Though I have no doubt that some of my Orthodox readers are aware of Fr. Joseph Hunneycutt’s blog, Orthodixie … Southern, Orthodox, Convert, Etc., others of my readers may not be. It’s a great blog from an Orthodox priest and former Episcopalian. Quite possibly the best thing I’ve ever read from Father Joseph, is his post on the prayer of St. Ephrem, O Lord & Master of My Life ….

Read, mark, learn and inwardly digest.

The Clarification of the Incarnation

I am a regular reader of Darren’s Nicene Theology blog. And you should be, too. (It’s bookmarked under my blog links, down the left-hand side of the main page here. If I’m not mistaken, Darren is from a Wesleyan background, though he will correct me if I’m wrong.) Yesterday he replied to my post on monergism, with his own post, God Saves His Enemies. It’s not my intent to start another “me-and-Kevin”sort of diablog, but I thought it important to offer some clarifications, since my monergism post is not the most well-written example of blogging.
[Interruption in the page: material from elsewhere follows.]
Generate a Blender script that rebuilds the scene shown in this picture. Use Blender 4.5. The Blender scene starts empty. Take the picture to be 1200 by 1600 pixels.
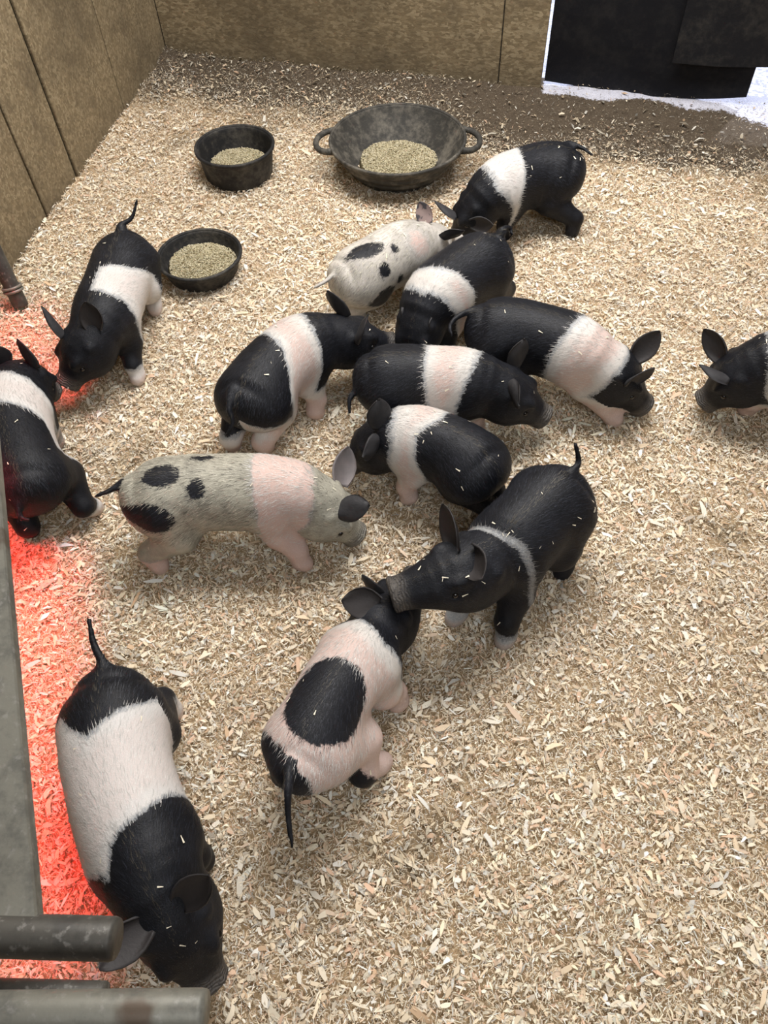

One example of that problematic writing is Darren’s seeming misunderstanding that I am basing the charge of heresy with regard to monergism on the fact that synergism is the historic Church’s understanding of soteriology. Of course, what each of us means by “historic Church” may be part of the reason he denies that either monergism or synergism has ever been the settled disposition of the Church. In any case, this is not a point about which I wish to argue, as it takes me from my main point with regard to monergism. So, in terms of my seemingly attributing heresy to monergism based on the consensus fidelium of the Church, he, rightly, claims this is question-begging, since, in fact, I did not prove that synergism is the faith of the Church.

In another related aside, I would also contend that St. Augustine is not the monergist that monergists claim. It is true that the Bishop of Hippo did, in his godly-intentioned fight against Pelagius, depart from the balance of the Church’s soteriology (leading those who followed his line of thought in the West to such notions as inherited guilt, double predestination, and other departures from the Church’s deposit of faith), but I am convinced that making of the saint a monergist is to extrapolate extracontextually from his anti-Pelagian works a meaning that he, himself, never intended. But once more, this is not an argument I will be making here, nor for which offering any further support.

Further, I also freely admit that my understanding of Reformation theology and Calvinism is pretty much limited to the infamous TULIP. I have based my understanding of monergism wholly on the website linked in my post criticizing monergism. I can understand presuppositions and premises and argue toward their logical conclusions. But it may be that Calvinism does not follow the logical progression I think is necessitated by its presuppositions.

All that being said, in point of fact, I do happen to believe that monergism is a heresy because, in part, it is not what the historic Church taught. But actually, my point of contention in the post was that monergism necessarily must come to the conclusion that Christ had only a divine will, which is monothelitism–or minimally, that his human will was not operative, which is at least a form of monothelitism–and monothelitism is a heresy. In other words, I contend that to properly understand human nature, including free will, and how human nature is redeemed, it is absolutely essential to start and end with the Incarnation. For it is precisely in the God-man, Jesus Christ, that we properly understand what it means to be human and therefore what it means to be saved. Christology is anthropology. Christology is soteriology.